The Acting Commissioner said that the officers would be punished but maybe that statement was to pacify us all because several weeks have passed since he issued that statement and has not taken action. I have not forgotten because what happened to him was the realization of every mother’s fear since the inception of the slave patrol.
Related link: The Brutality of the Royal Barbados Police Force, with video
Execution by Firing Squad
Recently an unarmed young man named Romario Lashley who was branded as being armed and dangerous was executed by a police firing squad. It was alleged that he had shot a police officer. I was horrified to read in the Barbados Today newspaper that it was only after the insistence by his father that the Acting Commissioner of Police stated that an investigation into his death would be held. Had his father not publicly cried out, would that statement ever have come? It has left me with so many unanswered questions. One of which I hope the promised investigation will reveal is why did the deceased shoot the officer in the first place? The sequence of events that unfolded from the day prior to his execution does not portray law enforcement in a positive light.
If the slave patrol was responsible for imposing the Barbados Slave Codes during slavery, the Court of Law in a post-Independence Barbados exists to determine who is innocent from who is guilty. The actions of the police to harm any unarmed individual are therefore unacceptable. He should have been arrested and charged.

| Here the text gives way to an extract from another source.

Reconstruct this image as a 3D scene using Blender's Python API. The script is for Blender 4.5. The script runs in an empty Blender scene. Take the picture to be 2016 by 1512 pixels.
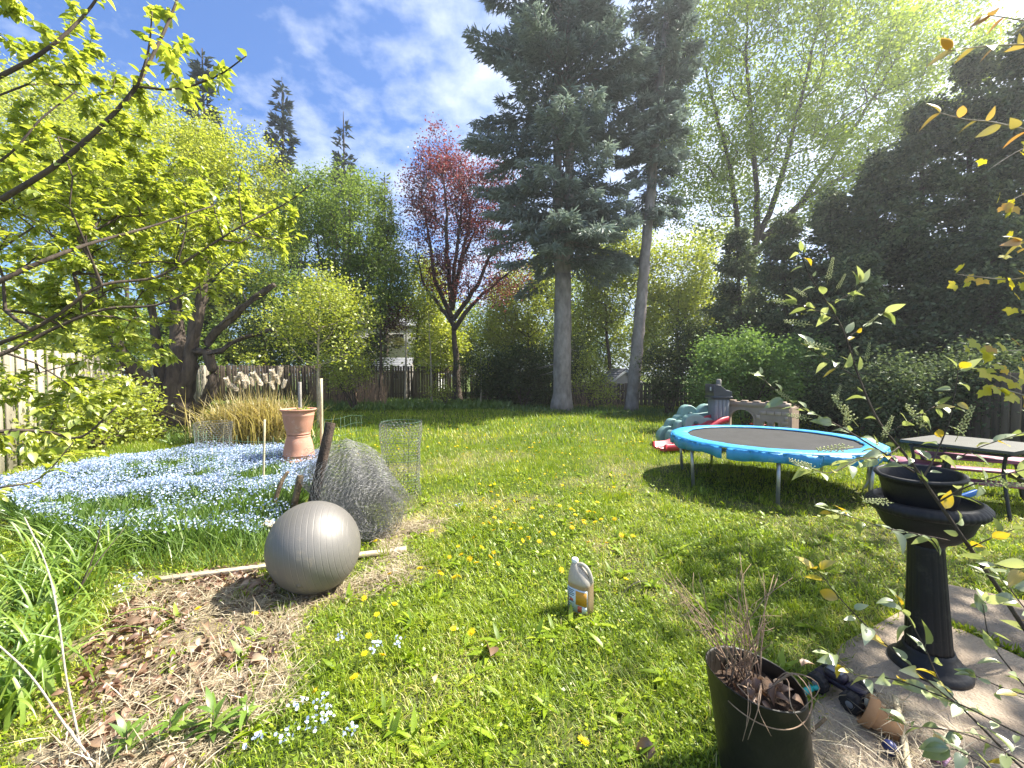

Perhaps the reason why the police have been doing all these brutal acts over the years is because they know that the people of Barbados fear them. Yes we need the police to be strong and to be respected but also to carry out their duties in fairness and on moral principles. However, the people of Barbados must no longer allow traditions that cause discrimination to flourish in their country. The actions of Royal Barbados Police Force have again reduced the lot of black Barbadians to people without rights as occurred in the days of slavery when our forefathers were chattel. It leads to the question of who will police the police. What counter mechanisms will be put in place to deter police harassment, use of excessive physical force and aggressive tactics that escalate encounters?
Instead of instilling fear, the police in Barbados in the 21st Century should be instilling the audacity of hope into every black young man on this island, building positive relationships in communities’ not just outposts. In our 50th year of Independence and 182 years after the proclamation of Emancipation, the majority black population should not be exhibiting such fear and lack of trust of law enforcement? This is the exact opposite of what is occurring in the USA where a minority black population lives in fear and display lack of trust of law enforcement. It is not comforting that there is evidence to support the existence of the former slave patrol.
To the Acting Commissioner of Police, how can we as a people move past slavery when the police force serves as a constant reminder of the brutality of our past? Have you exposed your officers to the history of the formation of your institution? Don’t you think that it is time to destroy every remnant of the Barbados Slave Codes that is still in existence? What occurred in the two cases mentioned implies a systemic failure in training, in policies and is a severe criticism on the top brass of the force. One can only conclude that law enforcement in Barbados is in dire need of serious reform. We cannot go back; we can only change the narrative of our history going forward. If we saw the need to correct ignorance by heavily investing in education early in post independent Barbados, why can we not see the need to end the functions of the fear instilling slave patrol?